Friday, April 01, 2011

Ilona Stalller (St.Kilda) 04/2011

It especially appeals to me to visit restaurants that have had both strongly positive and strongly negative reviews. Ilona Staller falls into that category. Most of the negatives have to do with the venue, although more +ve than -ve, and the service and some about the food and value for money. (What else is there!!) Service has been commented on as generally unsatisfactory, rude or too slow, whilst the food has generally, but not always, been well regarded.
We love the art deco architect designed interior, which perfectly matches the art deco building itself.
It was, for many years, the Balaclava branch of the Commonwealth bank before becoming the home of Red Rooster. After a very brief stint as a warehouse style outlet for a variety of clothes it has now been reborn in it's current form. It still has that sheen of the brand new. It's very clean. neat wooden tables fill the room with comfortably covered bench seating along the walls or partitions and simple wood backed chairs opposite them. There is a wide curved bar as you enter, mimicked by the ceiling. All very attractive.
We arrived early before the main rush of dinner patrons and it looked exactly like the sort
of place Edward Hopper would have painted
but in the next half hour it filled to capacity.
The menu was also interesting. My entree of lamb tongue salad was a good blend of flavours and textures.

Alone the tongue was very bland but in the salad, rocket, thin strips of cucumber and Puy lentils, the dressing made this a very sound dish. Sandra chose a goats cheese and white anchovie souffle
which was served in a smooth and full flavoured veloute the remains of which were soaked up in the very fresh, crusty bread from a Chinese bakery in nearby Chapel St.
We seem to have had very little chicken lately so I opted for the stuffed chicken which was aromatic but just a little dry.
What more than made up for that was the outstanding white bean puree on which it was served. The slow cooked short ribs would have fallen off the bone except that it had already happened in the kitchen.
A large serve, they were moist, tender and rich with a reduction which was not too intense for the dish.
Desserts were also very good. We did not want to wait 20 minutes for a souffle so waited 20 minutes for our second choices but they were worth the wait. Their panacotta was near perfect.

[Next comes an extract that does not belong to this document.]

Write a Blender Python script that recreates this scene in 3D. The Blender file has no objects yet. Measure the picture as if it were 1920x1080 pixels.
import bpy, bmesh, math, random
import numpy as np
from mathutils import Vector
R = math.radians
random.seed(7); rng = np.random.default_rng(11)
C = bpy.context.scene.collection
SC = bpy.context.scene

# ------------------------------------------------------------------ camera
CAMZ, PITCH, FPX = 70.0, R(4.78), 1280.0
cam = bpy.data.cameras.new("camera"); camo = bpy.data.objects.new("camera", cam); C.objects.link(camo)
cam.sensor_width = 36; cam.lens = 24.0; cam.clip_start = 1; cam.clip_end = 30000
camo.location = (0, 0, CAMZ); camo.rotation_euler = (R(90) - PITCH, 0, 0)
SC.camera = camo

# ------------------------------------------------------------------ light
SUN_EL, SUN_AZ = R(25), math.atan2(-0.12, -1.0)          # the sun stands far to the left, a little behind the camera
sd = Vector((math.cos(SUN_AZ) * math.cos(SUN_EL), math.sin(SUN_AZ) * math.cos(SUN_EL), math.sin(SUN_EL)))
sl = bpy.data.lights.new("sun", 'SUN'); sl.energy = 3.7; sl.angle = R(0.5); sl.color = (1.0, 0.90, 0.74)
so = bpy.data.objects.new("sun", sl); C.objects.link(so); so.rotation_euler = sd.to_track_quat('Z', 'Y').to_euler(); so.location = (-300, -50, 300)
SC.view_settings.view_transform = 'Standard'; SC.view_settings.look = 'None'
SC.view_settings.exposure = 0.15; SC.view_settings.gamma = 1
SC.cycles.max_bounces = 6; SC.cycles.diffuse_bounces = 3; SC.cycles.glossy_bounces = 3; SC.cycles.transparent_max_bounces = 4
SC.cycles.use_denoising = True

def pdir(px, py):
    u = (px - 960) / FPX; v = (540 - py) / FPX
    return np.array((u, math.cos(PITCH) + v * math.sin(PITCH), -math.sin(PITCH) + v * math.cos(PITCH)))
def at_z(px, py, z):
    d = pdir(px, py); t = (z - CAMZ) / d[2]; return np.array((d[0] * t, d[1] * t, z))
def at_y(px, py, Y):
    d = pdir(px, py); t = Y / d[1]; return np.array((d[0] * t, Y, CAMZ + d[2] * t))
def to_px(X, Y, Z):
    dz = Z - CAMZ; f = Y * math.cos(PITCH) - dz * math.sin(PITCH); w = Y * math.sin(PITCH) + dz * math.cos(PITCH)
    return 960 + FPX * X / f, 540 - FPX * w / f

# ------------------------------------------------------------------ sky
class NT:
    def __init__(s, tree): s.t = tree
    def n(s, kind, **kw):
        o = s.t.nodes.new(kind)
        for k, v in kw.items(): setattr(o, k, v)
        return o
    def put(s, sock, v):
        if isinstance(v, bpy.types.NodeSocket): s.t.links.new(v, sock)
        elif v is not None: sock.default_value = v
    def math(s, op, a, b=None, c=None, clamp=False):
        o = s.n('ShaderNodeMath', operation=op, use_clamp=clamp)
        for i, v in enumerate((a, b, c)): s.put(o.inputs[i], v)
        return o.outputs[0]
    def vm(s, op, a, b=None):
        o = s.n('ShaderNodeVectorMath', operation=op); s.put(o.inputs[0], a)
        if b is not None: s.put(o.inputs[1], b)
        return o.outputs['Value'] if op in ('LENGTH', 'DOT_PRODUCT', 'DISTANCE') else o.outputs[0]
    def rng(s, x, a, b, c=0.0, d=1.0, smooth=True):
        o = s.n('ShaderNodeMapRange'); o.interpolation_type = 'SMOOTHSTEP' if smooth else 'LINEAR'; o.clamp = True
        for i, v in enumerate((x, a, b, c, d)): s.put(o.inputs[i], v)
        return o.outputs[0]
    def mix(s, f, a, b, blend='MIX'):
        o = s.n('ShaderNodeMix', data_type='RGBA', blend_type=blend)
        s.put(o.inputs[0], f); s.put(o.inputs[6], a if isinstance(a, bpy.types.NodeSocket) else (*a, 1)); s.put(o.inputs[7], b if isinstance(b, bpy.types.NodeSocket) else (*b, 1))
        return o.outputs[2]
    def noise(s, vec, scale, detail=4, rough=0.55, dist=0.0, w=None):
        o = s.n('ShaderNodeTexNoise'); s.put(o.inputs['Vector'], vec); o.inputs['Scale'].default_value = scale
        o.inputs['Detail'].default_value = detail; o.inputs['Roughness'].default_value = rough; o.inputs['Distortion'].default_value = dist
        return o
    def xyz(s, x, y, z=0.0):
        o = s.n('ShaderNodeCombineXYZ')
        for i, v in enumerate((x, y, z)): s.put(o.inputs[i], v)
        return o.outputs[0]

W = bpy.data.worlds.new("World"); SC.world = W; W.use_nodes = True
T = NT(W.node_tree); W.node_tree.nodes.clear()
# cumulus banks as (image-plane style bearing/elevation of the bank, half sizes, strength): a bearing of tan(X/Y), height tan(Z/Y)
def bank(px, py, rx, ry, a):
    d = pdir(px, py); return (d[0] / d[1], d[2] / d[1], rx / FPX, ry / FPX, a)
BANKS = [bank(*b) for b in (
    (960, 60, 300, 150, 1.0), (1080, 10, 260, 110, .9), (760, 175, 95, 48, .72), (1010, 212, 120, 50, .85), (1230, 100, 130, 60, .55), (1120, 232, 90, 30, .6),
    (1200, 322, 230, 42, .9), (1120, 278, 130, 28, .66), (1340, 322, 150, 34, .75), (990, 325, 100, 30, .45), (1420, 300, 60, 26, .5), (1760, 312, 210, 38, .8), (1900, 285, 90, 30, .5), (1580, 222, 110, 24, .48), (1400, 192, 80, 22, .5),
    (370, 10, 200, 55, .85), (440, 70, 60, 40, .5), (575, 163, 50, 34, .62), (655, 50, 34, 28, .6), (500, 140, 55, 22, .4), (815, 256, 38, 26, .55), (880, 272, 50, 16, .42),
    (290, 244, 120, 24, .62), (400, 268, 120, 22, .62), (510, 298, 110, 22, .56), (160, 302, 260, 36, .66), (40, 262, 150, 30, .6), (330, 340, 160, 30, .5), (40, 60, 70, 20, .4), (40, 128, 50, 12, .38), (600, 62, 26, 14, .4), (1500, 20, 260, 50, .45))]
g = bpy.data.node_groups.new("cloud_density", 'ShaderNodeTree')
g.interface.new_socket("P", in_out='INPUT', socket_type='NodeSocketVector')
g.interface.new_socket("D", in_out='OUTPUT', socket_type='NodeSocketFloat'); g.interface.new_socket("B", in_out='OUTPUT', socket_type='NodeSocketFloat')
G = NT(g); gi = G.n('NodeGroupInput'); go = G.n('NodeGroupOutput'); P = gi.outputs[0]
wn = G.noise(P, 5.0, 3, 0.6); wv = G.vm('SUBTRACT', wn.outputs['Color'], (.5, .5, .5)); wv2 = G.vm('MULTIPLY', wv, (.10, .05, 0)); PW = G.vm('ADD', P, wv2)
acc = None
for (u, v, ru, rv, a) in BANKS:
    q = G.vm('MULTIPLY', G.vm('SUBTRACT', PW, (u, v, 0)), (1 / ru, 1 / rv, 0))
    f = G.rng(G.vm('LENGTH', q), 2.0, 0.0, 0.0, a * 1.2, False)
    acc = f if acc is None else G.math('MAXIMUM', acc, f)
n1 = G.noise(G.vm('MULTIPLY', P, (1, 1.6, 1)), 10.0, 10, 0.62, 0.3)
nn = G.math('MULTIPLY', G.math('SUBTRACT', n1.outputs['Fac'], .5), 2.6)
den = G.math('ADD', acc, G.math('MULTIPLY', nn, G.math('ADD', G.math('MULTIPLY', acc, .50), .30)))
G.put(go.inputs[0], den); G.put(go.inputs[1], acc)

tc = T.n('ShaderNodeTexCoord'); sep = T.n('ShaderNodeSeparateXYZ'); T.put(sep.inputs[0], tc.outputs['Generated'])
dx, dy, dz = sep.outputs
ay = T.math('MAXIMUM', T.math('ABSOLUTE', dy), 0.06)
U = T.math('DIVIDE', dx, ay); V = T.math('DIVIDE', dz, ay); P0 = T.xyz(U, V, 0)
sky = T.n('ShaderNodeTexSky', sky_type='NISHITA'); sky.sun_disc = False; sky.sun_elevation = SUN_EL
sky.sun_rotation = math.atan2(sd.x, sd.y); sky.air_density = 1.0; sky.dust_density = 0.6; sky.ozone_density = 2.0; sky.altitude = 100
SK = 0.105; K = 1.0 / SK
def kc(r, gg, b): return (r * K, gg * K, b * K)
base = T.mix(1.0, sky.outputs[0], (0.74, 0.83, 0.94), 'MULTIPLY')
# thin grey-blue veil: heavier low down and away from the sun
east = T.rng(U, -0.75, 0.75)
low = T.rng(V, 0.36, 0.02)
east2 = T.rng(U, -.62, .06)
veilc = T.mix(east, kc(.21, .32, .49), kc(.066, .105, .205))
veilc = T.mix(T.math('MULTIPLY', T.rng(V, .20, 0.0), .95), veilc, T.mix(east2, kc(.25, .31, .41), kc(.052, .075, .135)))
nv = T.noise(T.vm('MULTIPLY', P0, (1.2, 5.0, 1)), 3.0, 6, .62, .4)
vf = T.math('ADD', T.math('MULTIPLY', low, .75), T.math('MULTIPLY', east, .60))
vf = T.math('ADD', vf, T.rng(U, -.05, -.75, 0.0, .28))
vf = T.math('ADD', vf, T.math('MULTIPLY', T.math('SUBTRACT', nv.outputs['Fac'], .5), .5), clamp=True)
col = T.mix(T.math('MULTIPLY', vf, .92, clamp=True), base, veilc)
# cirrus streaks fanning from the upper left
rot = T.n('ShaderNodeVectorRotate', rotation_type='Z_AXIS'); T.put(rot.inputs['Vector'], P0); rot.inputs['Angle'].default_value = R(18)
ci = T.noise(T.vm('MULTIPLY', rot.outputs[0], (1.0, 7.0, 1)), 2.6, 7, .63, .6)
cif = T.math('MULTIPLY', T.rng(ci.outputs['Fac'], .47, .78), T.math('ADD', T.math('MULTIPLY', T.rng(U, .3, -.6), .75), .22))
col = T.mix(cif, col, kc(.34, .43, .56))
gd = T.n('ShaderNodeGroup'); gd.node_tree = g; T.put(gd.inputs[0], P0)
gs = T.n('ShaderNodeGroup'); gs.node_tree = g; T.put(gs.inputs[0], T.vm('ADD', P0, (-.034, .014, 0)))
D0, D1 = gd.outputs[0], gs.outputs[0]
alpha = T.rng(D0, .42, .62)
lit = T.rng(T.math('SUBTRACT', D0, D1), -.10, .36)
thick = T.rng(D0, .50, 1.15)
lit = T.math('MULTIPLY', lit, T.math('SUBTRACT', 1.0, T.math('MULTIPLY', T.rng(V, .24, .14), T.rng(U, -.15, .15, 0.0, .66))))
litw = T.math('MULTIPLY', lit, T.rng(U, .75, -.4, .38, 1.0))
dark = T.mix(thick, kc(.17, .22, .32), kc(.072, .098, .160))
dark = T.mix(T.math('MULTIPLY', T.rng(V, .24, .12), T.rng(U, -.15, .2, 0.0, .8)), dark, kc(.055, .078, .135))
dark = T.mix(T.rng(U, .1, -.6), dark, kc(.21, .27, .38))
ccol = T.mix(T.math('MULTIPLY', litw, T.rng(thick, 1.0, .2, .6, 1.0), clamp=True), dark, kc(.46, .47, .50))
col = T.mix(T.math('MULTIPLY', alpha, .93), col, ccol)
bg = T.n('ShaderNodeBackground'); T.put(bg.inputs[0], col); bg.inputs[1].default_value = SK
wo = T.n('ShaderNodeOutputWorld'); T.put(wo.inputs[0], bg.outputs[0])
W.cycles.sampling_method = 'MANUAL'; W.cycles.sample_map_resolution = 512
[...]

Coeur de creme is a classic French dessert of cream cheese mixed with cream, or sour cream, with or without sugar and molded in a heart shape, hence the name, and served with fruit. Mine had completely lost it's shape to become a large blob and the texture was too loose, none the less it tasted very good.
There is a good and reasonably priced wine list with a lot of choice by the glass from about $10 to $15. We enjoyed both a Heathcote Shiraz and a Chianti Classico. Black garbed waiters provided very friendly, and quite efficient, service but as the place filled it was clearly going to be a challenge for the kitchen to keep up with the heavy demand.
The prices are on the high side for the food, we paid $170 for the meal with no coffee and only two glasses of wine, but we will be more than happy to try more of their food and very soon too.